— begin Information shown —

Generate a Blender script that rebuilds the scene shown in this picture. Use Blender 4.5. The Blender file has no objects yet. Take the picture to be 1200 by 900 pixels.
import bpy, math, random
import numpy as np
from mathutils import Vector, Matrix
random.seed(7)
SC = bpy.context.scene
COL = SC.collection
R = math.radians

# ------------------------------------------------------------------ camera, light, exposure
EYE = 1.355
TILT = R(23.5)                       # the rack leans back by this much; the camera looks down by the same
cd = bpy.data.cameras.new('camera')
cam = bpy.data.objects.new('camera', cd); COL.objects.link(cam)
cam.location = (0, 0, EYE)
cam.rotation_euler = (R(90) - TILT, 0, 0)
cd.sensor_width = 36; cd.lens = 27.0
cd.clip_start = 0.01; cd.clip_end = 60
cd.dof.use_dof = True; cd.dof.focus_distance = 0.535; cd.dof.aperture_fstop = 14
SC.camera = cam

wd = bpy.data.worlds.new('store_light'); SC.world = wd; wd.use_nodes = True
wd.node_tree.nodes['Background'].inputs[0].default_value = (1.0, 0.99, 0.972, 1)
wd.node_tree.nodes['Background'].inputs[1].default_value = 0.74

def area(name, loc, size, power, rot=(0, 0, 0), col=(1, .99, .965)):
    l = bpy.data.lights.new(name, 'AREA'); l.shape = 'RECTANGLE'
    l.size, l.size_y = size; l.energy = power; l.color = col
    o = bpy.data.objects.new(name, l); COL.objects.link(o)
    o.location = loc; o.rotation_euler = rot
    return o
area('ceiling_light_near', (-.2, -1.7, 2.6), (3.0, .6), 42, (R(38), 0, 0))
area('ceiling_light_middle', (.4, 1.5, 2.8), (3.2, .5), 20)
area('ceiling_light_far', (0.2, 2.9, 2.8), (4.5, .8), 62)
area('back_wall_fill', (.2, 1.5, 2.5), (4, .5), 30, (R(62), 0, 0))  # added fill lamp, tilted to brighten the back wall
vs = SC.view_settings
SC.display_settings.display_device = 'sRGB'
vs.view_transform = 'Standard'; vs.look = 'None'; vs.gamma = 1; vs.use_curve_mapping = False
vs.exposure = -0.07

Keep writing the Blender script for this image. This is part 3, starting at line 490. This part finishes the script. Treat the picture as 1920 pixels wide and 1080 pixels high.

— end Information shown —

> **Problem to work on**
Print the material once more, exactly.

> **Finished exercise**
Generate a Blender script that rebuilds the scene shown in this picture. Use Blender 4.5. The Blender file has no objects yet. Take the picture to be 1200 by 900 pixels.
import bpy, math, random
import numpy as np
from mathutils import Vector, Matrix
random.seed(7)
SC = bpy.context.scene
COL = SC.collection
R = math.radians

# ------------------------------------------------------------------ camera, light, exposure
EYE = 1.355
TILT = R(23.5)                       # the rack leans back by this much; the camera looks down by the same
cd = bpy.data.cameras.new('camera')
cam = bpy.data.objects.new('camera', cd); COL.objects.link(cam)
cam.location = (0, 0, EYE)
cam.rotation_euler = (R(90) - TILT, 0, 0)
cd.sensor_width = 36; cd.lens = 27.0
cd.clip_start = 0.01; cd.clip_end = 60
cd.dof.use_dof = True; cd.dof.focus_distance = 0.535; cd.dof.aperture_fstop = 14
SC.camera = cam

wd = bpy.data.worlds.new('store_light'); SC.world = wd; wd.use_nodes = True
wd.node_tree.nodes['Background'].inputs[0].default_value = (1.0, 0.99, 0.972, 1)
wd.node_tree.nodes['Background'].inputs[1].default_value = 0.74

def area(name, loc, size, power, rot=(0, 0, 0), col=(1, .99, .965)):
    l = bpy.data.lights.new(name, 'AREA'); l.shape = 'RECTANGLE'
    l.size, l.size_y = size; l.energy = power; l.color = col
    o = bpy.data.objects.new(name, l); COL.objects.link(o)
    o.location = loc; o.rotation_euler = rot
    return o
area('ceiling_light_near', (-.2, -1.7, 2.6), (3.0, .6), 42, (R(38), 0, 0))
area('ceiling_light_middle', (.4, 1.5, 2.8), (3.2, .5), 20)
area('ceiling_light_far', (0.2, 2.9, 2.8), (4.5, .8), 62)
area('back_wall_fill', (.2, 1.5, 2.5), (4, .5), 30, (R(62), 0, 0))  # added fill lamp, tilted to brighten the back wall
vs = SC.view_settings
SC.display_settings.display_device = 'sRGB'
vs.view_transform = 'Standard'; vs.look = 'None'; vs.gamma = 1; vs.use_curve_mapping = False
vs.exposure = -0.07

Keep writing the Blender script for this image. This is part 3, starting at line 490. This part finishes the script. Treat the picture as 1920 pixels wide and 1080 pixels high.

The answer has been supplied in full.